Lemmiwinks covered a lot of important info, and I'd like to just add a few things.

 

First off, from personal experience, of the 3 monitors you mentioned I can tell you that the Adam's A7 are easily the best built, & for me, the most accurate sounding. I would go on to say that they are probably the most accurate in their price range, alongside the DynaAudio BM 5A's. There are other reasons why i like them, but I wanted to cover a few other things:

 

There are many other factors which make a difference which are subjective. First & foremost is that everyone's ears are different, just like a fingerprint. Secondly, the acoustics of your room play a huge role in your hearing-- just as important as the quality of your monitor speakers, soundcard, etc, really!!! If you plan on upgrading to the Adam A7's level of quality, you should definitely be spending money on acoustically treating the room, especially if you plan on adding a subwoofer. Buy the treatment before you buy the subwoofer. (fyi- there are many DIY approaches to acoustically treating the room, so look into it). A perfect example is mention of trouble in the bass department. Do you know that phase peaks & nulls can easily offer a range of +6dB to -30 dB in bass frequencies based solely on where you are in the room? You can't possible evaluate a monitor's "bass department" until at the very least you gain an intimate knowledge of how your room is affecting your sound. If you're sitting in a -25dB bass null, you're going to think the bass on the monitors sucks, cause you can't hear it. Starting to get the idea?

 

So, everytime someone steps up & tells you that brand X is the best monitor, that doesn't necessarily mean they are the best monitor for everyone, only that they work for them, which means they may not be right for you. There is a high degree of personal preference here, and no one is right or wrong when it comes to that. The best you can ask is get detailed information why a monitor works from someone, what type of room treatment they have, what type of experience level they have (i.e. novice vs. a trained ear, cause this relates to how everyone hears differently). There is no point in taking someone else's opinion into regard about studio monitors unless they can quantify their answer to you.

 

With these things in mind, it becomes glaringly clear that you will never make a great decision without being able to hear the monitors yourself, in your room.
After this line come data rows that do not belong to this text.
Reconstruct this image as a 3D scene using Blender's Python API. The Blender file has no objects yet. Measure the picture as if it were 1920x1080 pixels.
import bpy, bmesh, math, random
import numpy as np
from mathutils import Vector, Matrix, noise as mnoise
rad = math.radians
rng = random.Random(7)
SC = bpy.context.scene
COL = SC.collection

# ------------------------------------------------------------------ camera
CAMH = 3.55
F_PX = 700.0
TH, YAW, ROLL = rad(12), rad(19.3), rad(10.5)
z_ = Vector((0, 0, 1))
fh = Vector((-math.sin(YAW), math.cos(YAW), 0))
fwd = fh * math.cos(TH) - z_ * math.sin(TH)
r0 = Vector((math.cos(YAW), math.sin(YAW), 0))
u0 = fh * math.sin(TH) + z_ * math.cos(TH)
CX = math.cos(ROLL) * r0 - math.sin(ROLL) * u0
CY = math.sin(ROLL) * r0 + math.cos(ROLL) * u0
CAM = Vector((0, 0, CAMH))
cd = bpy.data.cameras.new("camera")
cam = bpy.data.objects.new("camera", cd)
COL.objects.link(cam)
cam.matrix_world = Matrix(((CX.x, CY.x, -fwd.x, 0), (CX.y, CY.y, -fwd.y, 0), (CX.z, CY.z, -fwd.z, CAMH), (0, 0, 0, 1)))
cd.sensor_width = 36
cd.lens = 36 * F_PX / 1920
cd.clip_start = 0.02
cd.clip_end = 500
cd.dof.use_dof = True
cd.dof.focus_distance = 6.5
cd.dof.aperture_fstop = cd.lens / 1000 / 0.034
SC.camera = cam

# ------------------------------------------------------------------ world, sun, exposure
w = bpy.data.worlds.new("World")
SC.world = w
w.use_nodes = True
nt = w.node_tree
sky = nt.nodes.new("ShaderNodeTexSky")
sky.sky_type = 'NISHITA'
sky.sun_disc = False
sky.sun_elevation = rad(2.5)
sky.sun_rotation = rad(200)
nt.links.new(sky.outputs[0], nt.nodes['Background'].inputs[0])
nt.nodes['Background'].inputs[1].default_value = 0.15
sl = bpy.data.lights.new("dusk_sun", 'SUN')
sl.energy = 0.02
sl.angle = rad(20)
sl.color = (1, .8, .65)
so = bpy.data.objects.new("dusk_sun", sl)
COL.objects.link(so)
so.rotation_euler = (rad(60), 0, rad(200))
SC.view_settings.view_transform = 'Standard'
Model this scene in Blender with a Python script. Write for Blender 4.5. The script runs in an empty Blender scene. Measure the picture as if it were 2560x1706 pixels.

Trust me, you will learn so much from the experience, because many people won't pick up the differences until you are able to switch back & forth between them. As it was mentioned before, there is no perfect solution. You really need to think about what your priorities are for these monitors, and weigh those heavier when making your decision. But when it comes down to it, by comparing monitors side by side you'll know you made the right decision. If you aren't getting your monitors local, I highly recommend getting one of each. The extra money you pay in shipping is really worth it for making an informed decision.